July 30, 2025 | E&E News | 1 minute read

Environmental Protection Agency (EPA) Administrator Lee Zeldin described his move Tuesday to end a 2009 scientific finding on climate change as “the largest deregulatory action in the history of America.” But whether his agency is able to finalize the rollback will likely hinge on the courts.

Bracewell’s Jeff Holmstead, who served as EPA air chief under former President George W. Bush, told E&E News he was impressed by an argument involving the court’s 2014 decision in Utility Air Regulatory Group. The decision held that definitions for “air pollutant” may vary from section to section in the Clean Air Act, a ruling that EPA says supports its finding that greenhouse gases don’t merit an endangerment finding.

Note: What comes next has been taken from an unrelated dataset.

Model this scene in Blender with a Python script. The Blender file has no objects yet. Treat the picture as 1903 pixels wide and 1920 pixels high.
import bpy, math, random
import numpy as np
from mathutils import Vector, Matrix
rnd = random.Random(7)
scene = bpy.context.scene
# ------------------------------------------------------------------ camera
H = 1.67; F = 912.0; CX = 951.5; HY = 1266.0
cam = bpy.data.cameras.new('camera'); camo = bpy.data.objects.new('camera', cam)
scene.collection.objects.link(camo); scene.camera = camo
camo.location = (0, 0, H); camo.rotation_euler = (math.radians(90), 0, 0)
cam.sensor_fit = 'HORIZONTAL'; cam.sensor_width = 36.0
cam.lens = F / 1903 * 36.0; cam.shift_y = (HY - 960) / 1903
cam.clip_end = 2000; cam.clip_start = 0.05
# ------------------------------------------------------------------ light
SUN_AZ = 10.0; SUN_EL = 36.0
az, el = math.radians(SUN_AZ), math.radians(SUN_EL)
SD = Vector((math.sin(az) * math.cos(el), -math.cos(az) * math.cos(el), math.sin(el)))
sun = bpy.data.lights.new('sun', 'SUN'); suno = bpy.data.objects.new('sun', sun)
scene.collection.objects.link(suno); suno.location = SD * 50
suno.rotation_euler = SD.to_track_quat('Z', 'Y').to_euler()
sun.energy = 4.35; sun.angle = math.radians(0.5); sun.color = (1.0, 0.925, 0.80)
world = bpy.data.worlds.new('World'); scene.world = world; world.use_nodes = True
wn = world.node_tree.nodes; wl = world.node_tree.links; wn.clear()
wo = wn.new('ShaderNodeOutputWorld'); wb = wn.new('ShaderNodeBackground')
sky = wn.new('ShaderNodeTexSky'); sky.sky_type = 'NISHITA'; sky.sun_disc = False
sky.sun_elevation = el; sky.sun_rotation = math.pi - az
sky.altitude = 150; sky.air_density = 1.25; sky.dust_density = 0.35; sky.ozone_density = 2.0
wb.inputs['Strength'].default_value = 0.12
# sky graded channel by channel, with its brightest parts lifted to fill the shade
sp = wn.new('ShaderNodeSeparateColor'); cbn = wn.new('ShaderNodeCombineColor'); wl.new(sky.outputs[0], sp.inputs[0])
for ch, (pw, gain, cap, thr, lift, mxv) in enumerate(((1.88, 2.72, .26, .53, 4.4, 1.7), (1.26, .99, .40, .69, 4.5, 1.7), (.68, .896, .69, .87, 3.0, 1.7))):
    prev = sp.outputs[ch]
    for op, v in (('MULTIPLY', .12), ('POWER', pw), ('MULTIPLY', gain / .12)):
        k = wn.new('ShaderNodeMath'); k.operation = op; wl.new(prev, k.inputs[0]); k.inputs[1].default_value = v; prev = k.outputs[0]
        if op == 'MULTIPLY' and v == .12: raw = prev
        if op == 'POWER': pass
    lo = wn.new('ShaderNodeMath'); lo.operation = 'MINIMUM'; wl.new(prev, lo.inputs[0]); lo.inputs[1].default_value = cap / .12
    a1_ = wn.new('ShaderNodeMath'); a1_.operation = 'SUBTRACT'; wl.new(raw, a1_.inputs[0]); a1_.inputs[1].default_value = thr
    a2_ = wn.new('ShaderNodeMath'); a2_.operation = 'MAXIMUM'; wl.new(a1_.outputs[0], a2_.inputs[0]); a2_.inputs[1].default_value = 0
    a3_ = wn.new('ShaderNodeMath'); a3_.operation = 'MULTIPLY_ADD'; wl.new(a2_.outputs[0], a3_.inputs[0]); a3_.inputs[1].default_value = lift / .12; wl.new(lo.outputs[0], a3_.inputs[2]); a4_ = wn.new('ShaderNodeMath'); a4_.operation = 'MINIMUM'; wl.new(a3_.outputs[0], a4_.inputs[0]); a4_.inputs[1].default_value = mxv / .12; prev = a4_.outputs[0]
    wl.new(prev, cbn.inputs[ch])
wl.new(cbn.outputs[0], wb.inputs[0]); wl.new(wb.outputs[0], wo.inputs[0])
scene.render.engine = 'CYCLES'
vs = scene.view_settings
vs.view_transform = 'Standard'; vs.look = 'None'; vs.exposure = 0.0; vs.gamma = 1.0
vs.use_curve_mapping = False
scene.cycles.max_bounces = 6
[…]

Referring to the EPA and White House attorneys who wrote the repeal, Holmstead noted “they believe that, under Section 202, Congress intended for EPA to regulate only pollutants that endanger health or welfare through direct exposure.”

Section 202 is the Clean Air Act provision under which the endangerment finding was crafted.

“Reading it broadly to mean that EPA can regulate pollutants that contribute to a global phenomenon like climate change implicates the ‘major questions doctrine’ because it involves questions of great political and economic significance, and Congress has not clearly given EPA authority to regulate such pollutants under the Clean Air Act,” Holmstead said.